─── Data shown

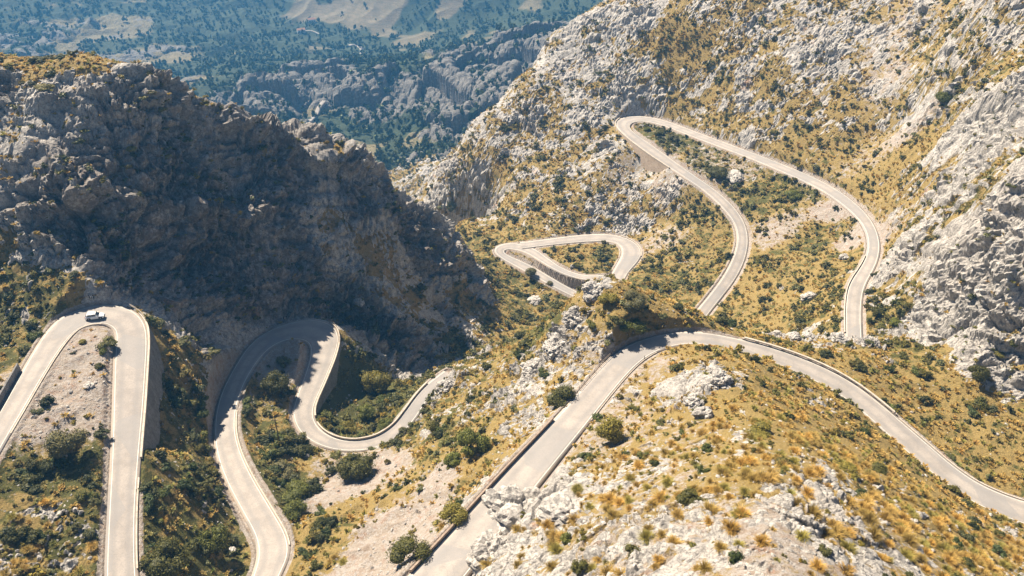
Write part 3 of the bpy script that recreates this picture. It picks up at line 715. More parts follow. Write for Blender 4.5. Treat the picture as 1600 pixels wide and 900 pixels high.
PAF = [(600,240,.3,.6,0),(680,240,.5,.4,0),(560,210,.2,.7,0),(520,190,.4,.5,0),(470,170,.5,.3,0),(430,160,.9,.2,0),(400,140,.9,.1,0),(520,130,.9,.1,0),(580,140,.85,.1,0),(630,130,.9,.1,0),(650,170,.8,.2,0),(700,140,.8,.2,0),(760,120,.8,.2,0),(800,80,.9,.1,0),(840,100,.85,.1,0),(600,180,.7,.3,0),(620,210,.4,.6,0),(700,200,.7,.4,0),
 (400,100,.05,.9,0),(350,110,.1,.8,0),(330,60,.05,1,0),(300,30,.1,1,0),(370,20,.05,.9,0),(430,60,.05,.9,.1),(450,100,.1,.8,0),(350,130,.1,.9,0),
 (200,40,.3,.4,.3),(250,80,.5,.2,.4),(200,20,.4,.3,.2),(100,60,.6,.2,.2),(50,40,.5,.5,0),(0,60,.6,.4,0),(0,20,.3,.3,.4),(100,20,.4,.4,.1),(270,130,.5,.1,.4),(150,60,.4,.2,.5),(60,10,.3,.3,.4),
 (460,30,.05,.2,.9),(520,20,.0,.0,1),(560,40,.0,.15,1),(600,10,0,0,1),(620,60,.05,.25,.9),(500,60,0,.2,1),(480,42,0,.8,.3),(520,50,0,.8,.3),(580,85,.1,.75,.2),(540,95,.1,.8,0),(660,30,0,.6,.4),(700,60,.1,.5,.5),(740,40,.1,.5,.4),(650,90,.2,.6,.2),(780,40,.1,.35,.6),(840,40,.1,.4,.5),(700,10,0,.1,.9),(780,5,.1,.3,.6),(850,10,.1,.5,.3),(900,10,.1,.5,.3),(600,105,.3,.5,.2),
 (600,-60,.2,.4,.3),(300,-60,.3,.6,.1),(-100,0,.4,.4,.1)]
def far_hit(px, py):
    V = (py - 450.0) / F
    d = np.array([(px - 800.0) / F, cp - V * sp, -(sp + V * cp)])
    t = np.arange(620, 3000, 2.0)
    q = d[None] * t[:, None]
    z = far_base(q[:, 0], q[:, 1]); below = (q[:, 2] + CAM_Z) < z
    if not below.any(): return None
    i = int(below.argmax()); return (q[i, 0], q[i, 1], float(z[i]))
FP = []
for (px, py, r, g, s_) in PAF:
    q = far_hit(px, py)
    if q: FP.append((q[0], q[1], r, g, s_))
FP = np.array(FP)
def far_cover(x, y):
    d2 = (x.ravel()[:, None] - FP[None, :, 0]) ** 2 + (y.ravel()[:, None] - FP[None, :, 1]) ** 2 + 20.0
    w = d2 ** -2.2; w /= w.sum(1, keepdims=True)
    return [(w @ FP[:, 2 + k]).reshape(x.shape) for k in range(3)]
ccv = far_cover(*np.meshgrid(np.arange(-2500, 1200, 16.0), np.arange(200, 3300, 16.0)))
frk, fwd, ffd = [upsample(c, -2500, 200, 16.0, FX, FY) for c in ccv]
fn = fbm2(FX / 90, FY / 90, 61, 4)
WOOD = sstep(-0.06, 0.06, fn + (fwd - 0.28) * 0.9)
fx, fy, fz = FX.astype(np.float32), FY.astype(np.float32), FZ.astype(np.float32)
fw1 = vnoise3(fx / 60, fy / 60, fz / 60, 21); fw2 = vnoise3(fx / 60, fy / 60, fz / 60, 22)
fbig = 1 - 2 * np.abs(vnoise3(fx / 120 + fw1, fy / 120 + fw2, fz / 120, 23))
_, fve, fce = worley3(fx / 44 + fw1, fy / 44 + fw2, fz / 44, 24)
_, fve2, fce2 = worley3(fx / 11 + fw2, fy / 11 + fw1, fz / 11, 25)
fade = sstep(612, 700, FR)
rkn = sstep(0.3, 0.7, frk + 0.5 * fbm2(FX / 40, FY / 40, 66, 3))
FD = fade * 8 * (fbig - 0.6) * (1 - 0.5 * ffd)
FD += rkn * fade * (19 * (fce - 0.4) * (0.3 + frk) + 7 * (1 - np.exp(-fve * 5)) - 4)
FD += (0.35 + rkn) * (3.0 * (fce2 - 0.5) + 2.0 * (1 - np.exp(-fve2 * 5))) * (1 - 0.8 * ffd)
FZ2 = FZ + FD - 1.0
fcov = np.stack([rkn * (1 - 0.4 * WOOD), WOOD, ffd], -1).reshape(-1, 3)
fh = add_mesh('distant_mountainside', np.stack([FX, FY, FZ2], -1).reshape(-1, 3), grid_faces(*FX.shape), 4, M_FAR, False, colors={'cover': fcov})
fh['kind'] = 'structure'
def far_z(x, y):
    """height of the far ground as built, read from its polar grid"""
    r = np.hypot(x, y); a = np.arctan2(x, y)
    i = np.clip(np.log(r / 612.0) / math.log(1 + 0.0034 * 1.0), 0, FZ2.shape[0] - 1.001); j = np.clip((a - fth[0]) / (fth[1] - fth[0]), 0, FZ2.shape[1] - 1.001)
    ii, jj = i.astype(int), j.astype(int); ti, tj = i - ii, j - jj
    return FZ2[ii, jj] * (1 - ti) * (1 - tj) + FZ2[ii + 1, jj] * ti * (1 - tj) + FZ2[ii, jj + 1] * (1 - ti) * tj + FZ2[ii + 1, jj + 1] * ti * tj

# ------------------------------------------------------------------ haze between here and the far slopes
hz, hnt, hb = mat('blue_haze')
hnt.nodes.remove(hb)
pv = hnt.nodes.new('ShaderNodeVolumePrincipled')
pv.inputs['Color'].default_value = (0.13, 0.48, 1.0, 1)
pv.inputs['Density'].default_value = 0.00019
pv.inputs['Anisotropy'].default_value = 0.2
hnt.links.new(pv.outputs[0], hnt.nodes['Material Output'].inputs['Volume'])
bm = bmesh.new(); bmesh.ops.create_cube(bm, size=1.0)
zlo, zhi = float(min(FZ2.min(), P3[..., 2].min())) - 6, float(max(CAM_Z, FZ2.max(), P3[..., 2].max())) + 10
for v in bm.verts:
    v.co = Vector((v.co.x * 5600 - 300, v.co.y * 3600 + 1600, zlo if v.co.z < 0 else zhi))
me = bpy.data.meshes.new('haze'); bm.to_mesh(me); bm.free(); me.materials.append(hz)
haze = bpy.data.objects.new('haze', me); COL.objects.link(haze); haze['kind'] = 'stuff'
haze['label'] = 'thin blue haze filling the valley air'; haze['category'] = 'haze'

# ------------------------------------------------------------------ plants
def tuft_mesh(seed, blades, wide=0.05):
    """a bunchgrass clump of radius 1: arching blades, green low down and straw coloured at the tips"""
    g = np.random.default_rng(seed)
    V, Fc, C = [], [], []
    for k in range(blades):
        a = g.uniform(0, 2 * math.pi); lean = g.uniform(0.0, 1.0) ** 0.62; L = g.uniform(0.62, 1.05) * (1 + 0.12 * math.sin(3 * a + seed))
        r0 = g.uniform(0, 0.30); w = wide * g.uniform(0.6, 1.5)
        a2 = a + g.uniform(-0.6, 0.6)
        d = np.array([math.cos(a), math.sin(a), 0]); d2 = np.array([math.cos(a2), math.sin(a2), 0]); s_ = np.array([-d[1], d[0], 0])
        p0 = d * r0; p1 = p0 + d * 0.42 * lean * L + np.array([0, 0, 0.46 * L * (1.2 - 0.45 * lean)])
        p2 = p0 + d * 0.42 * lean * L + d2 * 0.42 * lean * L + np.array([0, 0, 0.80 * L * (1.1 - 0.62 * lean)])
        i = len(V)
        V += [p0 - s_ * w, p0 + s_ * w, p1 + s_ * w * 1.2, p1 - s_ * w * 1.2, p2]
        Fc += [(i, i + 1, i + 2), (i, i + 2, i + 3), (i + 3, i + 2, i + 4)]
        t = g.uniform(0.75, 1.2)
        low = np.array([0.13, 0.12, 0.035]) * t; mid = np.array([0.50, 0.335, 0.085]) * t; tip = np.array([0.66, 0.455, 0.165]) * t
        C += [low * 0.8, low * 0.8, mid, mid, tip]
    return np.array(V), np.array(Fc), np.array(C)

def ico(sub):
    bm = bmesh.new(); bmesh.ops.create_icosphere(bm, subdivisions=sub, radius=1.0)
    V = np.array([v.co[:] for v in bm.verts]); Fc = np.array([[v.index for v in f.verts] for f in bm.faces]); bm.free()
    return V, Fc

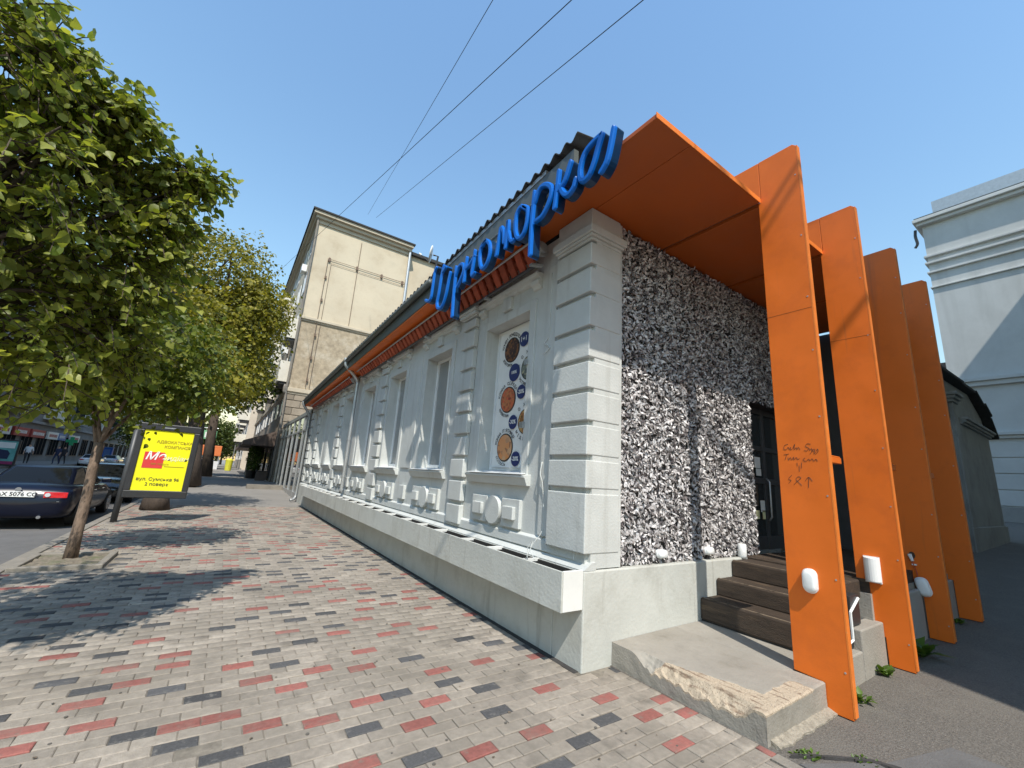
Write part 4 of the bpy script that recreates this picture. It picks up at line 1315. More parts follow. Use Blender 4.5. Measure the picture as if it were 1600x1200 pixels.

──────

• [Problem to work on]
Copy out exactly the lines between the line that contains "low = np.array([0.13, 0.12, 0.035])" and the last line of the records, both ends included; leave out every picture.

• [Expected output]
        low = np.array([0.13, 0.12, 0.035]) * t; mid = np.array([0.50, 0.335, 0.085]) * t; tip = np.array([0.66, 0.455, 0.165]) * t
        C += [low * 0.8, low * 0.8, mid, mid, tip]
    return np.array(V), np.array(Fc), np.array(C)

def ico(sub):
    bm = bmesh.new(); bmesh.ops.create_icosphere(bm, subdivisions=sub, radius=1.0)
    V = np.array([v.co[:] for v in bm.verts]); Fc = np.array([[v.index for v in f.verts] for f in bm.faces]); bm.free()
    return V, Fc

Write part 4 of the bpy script that recreates this picture. It picks up at line 1315. More parts follow. Use Blender 4.5. Measure the picture as if it were 1600x1200 pixels.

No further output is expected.